Madam Speaker, I listened with a great deal of interest to the member's speech. The facts are quite different from the arguments he made here.
The member is trying to do two things at the same time. His party makes an argument as to why there should be further cuts in every department of government. Then he gets up in his own local interest, decries the government for the cuts it has made in trying to balance the budget and have a streamlined administration of departments, such as fisheries and oceans.
Quite clearly he cannot have it both ways. He cannot have the leader of his party or his finance critic get up day after day in this place and say: "Cut, cut, cut, cut, cut", and then get up during debates in the House of Commons and criticize the government and say: "Do not cut; put more resources in".
I am quite familiar with this diverse view that is shared by members of the Reform Party. As chairman of the committee that examined this bill, I had to live with it almost daily. Members of the Reform Party would sit down and agree with the individuals who came and made submissions. They indicated quite clearly that this bill was long overdue, that it was a courageous act by the minister of fisheries of the day, who is now the premier of Newfoundland, and the Prime Minister of Canada to come forward with such a consolidation.
Each time they would agree with the witness but when it came time to debate the principles and to support what the evidence had told us during the committee hearings, they ran away and scattered.
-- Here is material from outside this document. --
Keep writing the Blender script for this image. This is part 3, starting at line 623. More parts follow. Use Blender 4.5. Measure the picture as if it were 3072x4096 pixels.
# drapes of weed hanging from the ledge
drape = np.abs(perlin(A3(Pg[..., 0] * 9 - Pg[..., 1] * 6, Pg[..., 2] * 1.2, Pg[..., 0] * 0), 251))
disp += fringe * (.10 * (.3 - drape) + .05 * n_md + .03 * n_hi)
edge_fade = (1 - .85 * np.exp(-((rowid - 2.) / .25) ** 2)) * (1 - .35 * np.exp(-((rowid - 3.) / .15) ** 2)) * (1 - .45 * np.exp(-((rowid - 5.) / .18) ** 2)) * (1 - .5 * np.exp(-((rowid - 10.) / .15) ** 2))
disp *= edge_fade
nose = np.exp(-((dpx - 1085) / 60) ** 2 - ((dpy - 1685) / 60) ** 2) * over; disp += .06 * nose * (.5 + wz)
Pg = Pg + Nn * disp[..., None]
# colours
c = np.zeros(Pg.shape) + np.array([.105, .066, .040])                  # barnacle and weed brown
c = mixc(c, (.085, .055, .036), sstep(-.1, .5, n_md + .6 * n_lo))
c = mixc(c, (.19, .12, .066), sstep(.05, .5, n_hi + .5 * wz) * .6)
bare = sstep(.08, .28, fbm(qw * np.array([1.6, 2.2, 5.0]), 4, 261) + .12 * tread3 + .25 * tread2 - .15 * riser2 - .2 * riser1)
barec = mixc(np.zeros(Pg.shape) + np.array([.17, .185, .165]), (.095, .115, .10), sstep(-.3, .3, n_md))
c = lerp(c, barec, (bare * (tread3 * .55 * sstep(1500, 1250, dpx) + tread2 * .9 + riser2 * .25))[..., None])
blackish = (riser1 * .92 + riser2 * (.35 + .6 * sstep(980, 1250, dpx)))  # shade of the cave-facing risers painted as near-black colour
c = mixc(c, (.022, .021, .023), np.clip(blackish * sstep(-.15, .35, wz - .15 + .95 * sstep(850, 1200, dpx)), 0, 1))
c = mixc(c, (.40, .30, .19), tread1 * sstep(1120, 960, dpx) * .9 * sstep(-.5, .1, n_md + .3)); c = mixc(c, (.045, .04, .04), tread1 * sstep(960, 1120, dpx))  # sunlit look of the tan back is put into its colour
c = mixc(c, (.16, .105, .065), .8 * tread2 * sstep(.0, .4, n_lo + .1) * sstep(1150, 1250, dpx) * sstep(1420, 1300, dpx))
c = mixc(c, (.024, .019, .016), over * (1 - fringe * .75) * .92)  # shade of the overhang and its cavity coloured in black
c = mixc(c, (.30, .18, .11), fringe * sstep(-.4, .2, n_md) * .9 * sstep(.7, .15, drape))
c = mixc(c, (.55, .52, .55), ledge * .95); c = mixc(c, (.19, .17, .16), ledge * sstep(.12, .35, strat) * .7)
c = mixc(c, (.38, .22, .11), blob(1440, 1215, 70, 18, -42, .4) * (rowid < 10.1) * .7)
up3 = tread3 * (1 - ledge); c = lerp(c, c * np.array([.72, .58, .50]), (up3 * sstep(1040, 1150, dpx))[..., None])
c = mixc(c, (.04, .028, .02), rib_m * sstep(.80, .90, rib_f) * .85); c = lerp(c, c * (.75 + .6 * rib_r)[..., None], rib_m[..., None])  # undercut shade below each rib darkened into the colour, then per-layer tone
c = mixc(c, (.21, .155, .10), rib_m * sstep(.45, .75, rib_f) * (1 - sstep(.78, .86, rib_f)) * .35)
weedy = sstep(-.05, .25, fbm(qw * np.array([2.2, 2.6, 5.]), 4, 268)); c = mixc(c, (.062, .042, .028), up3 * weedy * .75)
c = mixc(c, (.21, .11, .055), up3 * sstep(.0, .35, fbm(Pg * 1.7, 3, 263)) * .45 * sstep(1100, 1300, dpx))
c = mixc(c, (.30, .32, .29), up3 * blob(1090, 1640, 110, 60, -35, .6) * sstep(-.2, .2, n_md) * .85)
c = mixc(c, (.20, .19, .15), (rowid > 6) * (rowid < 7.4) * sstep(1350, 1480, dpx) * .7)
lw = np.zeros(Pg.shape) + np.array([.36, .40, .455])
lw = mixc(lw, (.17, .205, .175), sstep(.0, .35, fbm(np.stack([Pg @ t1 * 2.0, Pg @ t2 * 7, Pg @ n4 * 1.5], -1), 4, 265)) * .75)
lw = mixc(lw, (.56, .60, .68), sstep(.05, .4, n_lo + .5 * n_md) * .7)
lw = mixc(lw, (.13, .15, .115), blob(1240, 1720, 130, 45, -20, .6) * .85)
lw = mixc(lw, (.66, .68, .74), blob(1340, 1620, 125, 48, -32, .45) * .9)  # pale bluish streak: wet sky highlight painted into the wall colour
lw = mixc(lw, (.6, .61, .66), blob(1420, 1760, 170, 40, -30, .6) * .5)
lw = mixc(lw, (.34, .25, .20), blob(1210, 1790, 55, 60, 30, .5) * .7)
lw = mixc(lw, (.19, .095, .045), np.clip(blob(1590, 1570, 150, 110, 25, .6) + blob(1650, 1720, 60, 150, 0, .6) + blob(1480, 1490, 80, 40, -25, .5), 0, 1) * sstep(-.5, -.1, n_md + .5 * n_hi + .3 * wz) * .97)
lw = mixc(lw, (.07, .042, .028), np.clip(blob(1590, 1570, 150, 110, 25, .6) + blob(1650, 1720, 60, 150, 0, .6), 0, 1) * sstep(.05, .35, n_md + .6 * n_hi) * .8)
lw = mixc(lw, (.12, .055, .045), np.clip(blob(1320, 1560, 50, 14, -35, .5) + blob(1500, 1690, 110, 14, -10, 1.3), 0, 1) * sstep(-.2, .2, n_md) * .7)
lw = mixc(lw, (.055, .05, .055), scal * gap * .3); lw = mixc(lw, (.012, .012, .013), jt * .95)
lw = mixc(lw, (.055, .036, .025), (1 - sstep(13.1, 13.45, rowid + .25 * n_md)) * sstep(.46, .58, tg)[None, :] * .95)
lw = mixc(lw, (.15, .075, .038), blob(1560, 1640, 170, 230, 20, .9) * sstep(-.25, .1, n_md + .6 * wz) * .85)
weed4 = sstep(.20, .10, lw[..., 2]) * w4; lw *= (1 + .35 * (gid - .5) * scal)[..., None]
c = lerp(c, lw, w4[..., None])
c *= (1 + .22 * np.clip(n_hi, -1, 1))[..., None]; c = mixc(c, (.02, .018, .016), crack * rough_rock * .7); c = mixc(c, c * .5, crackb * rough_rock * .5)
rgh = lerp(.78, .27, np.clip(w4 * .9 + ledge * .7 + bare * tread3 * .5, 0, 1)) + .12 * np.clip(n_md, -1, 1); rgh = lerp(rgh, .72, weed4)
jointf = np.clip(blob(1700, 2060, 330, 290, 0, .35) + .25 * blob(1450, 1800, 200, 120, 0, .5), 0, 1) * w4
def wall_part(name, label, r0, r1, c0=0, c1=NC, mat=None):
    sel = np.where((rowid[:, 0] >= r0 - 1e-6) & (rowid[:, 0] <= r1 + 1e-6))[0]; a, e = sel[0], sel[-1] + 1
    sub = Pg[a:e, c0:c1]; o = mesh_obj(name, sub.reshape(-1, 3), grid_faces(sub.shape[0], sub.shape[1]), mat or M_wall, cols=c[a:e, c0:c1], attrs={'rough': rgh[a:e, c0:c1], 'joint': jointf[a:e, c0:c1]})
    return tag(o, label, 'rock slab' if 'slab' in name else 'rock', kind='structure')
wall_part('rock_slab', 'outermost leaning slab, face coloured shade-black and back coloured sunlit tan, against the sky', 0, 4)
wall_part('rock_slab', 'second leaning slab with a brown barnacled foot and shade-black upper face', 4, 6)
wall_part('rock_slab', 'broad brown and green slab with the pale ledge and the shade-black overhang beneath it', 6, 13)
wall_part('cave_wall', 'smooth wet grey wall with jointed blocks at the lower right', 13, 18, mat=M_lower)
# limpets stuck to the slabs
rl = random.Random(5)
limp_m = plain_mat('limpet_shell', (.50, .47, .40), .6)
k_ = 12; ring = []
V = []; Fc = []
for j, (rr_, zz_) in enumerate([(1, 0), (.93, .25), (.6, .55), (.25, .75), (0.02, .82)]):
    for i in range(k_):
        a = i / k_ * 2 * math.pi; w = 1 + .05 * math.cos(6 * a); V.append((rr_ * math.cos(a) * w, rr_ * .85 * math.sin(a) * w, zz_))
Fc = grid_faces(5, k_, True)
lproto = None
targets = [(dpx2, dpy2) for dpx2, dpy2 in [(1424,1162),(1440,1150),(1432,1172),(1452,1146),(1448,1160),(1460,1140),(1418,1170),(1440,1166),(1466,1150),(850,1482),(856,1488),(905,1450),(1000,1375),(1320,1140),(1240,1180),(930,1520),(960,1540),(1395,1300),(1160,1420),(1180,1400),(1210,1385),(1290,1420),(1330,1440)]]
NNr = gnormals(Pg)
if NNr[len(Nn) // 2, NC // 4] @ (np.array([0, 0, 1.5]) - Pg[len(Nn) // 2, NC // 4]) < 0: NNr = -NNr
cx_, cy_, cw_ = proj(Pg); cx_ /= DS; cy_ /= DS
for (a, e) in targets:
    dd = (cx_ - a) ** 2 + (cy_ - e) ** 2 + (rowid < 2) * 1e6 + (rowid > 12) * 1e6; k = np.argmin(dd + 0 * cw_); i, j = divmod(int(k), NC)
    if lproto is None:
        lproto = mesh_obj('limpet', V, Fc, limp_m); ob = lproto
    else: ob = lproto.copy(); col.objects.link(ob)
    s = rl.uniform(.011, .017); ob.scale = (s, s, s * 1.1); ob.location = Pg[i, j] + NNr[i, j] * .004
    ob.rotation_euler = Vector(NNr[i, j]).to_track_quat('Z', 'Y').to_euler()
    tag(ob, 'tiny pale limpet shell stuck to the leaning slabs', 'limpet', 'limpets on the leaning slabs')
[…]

And then they get other members who were not on the committee to stand up in this place and try to have it both ways. That is not going to be the case today.
The member just said that this government and the current minister and the previous minister basically did not have the intestinal fortitude to deal with the issues of the day. I would ask him whether or not his party supported, when we were at committee, the consolidation of programs and legislation inherent in the oceans act.
Did Reform support the efforts of this government to go in and reduce a bloated bureaucracy in many departments, including fisheries and oceans which was reduced by 40 per cent, most of which was at head office? Did Reform support the efforts of the former minister of fisheries and this government in going before
the court of world opinion and saying no to overfishing when it came to Spain and the raiding of our turbot stock on the nose and tail of the Grand Banks?
The member cannot have it both ways. Is he prepared to get up and tell us that yes, in those areas we have been courageous and yes, that what we have done is right, not always what was easy but that we have taken our responsibilities as we should have as a government? If he is, then it is fairly clear to me he is more concerned about playing to a diminishing local audience of supporters in his riding instead of getting up here and engaging in the type of vigorous and knowledgeable debate that is normally the case when bills come before this place.